» **Set task**:
Stop after the line containing "COL = S.collection": print each line exactly from the first line of the listing up to that point.

----- Recorded information

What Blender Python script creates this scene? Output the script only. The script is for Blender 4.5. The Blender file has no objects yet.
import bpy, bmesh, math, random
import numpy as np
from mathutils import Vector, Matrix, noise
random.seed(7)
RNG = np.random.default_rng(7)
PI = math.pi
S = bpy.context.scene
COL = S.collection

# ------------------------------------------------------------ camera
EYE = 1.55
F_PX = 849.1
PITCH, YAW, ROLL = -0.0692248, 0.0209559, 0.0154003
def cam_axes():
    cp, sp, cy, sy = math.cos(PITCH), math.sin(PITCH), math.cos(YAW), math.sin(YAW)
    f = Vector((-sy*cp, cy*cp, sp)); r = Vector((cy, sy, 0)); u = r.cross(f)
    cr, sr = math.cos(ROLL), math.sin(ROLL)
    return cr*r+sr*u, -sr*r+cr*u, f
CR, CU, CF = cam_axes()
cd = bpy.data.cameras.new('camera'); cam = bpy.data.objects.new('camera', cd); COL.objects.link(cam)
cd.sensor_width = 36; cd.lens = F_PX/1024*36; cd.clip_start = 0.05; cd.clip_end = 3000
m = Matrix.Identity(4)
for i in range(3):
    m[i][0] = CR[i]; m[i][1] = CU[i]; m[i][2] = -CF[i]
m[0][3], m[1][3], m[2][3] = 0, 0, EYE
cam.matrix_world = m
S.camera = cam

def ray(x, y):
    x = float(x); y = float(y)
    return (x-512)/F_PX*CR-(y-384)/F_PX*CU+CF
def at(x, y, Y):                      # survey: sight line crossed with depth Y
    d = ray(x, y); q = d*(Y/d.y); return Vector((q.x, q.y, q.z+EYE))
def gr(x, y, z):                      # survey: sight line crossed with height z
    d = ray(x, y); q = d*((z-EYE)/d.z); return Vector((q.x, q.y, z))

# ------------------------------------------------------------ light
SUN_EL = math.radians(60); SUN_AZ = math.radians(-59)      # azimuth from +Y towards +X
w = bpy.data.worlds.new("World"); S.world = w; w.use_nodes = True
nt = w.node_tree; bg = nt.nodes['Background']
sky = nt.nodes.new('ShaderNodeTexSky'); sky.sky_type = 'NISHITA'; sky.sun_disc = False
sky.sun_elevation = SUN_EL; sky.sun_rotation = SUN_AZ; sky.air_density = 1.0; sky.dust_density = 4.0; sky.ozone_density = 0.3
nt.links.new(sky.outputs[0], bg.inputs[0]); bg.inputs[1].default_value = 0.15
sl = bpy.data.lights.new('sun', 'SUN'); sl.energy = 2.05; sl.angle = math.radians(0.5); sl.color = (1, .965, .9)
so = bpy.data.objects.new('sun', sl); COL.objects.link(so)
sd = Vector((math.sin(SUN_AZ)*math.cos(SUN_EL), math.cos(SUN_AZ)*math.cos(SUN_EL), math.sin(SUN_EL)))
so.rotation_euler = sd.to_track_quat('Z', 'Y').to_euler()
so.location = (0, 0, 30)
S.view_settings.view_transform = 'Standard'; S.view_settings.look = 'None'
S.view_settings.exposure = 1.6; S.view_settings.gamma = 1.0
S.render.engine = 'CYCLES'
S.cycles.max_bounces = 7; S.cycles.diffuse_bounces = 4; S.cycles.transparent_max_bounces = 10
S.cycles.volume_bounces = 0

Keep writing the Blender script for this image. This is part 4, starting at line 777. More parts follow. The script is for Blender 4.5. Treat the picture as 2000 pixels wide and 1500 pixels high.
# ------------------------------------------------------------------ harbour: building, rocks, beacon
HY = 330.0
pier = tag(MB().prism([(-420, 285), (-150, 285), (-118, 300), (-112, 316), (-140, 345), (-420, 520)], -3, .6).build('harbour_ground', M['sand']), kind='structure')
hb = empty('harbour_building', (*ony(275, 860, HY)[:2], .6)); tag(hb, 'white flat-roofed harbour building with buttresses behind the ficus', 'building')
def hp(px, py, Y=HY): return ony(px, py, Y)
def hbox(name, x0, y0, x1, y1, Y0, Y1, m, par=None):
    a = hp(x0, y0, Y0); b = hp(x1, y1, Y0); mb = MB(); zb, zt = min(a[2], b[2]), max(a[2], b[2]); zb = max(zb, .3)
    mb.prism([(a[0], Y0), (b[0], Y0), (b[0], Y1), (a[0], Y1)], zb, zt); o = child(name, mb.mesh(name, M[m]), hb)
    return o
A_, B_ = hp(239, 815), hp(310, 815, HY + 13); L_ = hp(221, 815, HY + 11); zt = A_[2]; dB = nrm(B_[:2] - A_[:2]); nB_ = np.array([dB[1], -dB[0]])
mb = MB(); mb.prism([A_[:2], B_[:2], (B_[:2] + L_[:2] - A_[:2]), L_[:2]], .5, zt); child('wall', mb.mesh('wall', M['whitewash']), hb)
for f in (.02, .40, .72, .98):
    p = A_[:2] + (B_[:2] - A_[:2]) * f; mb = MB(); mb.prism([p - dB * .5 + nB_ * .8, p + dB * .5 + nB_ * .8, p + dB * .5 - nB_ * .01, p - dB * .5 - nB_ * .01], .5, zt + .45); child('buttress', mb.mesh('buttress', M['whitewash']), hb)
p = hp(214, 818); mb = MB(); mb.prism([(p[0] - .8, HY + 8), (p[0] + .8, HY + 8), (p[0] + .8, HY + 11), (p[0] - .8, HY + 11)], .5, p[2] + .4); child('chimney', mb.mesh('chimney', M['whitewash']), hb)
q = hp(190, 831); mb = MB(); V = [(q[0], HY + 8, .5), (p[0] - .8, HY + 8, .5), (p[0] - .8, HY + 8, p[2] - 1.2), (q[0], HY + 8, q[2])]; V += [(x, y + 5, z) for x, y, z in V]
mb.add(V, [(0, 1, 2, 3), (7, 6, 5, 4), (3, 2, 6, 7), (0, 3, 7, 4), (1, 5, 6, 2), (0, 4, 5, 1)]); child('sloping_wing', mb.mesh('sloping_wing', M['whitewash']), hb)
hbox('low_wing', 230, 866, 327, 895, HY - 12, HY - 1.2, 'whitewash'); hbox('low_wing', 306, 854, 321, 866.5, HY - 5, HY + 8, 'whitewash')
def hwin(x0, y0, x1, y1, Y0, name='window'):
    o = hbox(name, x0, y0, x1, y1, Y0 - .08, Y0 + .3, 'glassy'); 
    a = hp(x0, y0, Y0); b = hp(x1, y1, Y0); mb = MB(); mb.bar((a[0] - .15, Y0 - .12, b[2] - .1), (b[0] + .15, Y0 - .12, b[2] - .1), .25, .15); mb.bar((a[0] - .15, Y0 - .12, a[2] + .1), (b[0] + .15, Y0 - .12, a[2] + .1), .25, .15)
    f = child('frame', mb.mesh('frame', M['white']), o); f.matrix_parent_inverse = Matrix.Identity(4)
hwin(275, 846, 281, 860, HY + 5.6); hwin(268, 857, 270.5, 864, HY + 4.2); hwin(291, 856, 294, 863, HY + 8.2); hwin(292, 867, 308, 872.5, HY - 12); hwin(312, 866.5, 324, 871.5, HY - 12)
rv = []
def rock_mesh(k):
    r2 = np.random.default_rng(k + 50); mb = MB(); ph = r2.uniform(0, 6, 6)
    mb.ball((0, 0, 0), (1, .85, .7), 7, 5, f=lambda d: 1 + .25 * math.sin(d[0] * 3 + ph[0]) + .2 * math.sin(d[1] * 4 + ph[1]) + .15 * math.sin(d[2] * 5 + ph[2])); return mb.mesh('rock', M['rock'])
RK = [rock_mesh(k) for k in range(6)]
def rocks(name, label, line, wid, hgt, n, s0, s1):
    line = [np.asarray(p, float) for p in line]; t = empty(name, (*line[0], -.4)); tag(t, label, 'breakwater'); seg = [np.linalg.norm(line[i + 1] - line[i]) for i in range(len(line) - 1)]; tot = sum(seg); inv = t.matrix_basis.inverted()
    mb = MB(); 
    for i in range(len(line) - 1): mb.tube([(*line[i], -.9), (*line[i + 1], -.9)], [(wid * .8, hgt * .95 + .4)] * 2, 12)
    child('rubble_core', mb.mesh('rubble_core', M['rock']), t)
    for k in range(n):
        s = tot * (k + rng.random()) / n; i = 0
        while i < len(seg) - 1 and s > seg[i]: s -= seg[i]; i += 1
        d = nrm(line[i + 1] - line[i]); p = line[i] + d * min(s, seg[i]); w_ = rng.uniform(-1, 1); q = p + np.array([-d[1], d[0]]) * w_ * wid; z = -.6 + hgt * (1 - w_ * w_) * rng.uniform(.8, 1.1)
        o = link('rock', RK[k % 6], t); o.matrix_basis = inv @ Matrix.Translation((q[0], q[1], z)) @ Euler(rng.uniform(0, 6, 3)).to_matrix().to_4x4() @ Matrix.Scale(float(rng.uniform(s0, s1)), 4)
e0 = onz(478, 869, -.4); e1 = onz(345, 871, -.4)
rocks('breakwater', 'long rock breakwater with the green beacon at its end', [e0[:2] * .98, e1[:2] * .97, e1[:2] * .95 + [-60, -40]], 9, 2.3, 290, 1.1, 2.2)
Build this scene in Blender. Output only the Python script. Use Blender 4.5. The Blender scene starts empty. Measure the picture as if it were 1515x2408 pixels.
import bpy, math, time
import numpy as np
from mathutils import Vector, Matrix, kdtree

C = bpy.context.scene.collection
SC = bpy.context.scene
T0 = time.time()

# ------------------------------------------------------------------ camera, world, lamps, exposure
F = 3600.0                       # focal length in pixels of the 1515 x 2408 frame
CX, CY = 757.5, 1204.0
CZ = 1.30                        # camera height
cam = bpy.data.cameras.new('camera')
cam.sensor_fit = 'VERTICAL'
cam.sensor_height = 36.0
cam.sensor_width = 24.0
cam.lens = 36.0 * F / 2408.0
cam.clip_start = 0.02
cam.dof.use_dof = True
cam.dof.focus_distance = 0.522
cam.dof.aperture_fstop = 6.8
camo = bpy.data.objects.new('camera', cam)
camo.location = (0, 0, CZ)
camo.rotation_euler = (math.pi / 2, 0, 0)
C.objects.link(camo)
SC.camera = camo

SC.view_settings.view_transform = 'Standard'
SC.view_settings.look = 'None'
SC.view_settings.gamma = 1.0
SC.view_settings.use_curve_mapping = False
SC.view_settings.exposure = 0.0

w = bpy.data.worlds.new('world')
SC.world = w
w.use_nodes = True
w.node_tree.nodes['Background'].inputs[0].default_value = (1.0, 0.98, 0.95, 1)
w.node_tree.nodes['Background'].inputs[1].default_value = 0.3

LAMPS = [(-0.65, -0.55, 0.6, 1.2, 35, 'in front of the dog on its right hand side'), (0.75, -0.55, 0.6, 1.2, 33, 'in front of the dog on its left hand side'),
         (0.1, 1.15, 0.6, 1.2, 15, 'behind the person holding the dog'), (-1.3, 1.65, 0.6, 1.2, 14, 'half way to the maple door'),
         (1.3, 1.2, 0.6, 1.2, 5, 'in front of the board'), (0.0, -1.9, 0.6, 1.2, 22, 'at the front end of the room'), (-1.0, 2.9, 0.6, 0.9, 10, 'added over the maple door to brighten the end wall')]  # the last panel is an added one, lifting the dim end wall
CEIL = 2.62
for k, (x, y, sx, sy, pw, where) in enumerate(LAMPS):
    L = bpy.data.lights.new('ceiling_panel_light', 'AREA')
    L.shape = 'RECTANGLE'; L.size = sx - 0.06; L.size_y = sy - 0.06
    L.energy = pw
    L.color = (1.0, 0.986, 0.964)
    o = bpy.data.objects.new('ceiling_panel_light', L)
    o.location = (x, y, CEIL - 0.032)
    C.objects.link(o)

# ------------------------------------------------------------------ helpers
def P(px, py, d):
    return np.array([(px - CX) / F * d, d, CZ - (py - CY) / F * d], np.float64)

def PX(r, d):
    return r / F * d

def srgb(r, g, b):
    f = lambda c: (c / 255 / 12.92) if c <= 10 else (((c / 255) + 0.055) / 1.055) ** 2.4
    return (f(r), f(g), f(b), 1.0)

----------

» **Solution to this task**:
What Blender Python script creates this scene? Output the script only. The script is for Blender 4.5. The Blender file has no objects yet.
import bpy, bmesh, math, random
import numpy as np
from mathutils import Vector, Matrix, noise
random.seed(7)
RNG = np.random.default_rng(7)
PI = math.pi
S = bpy.context.scene
COL = S.collection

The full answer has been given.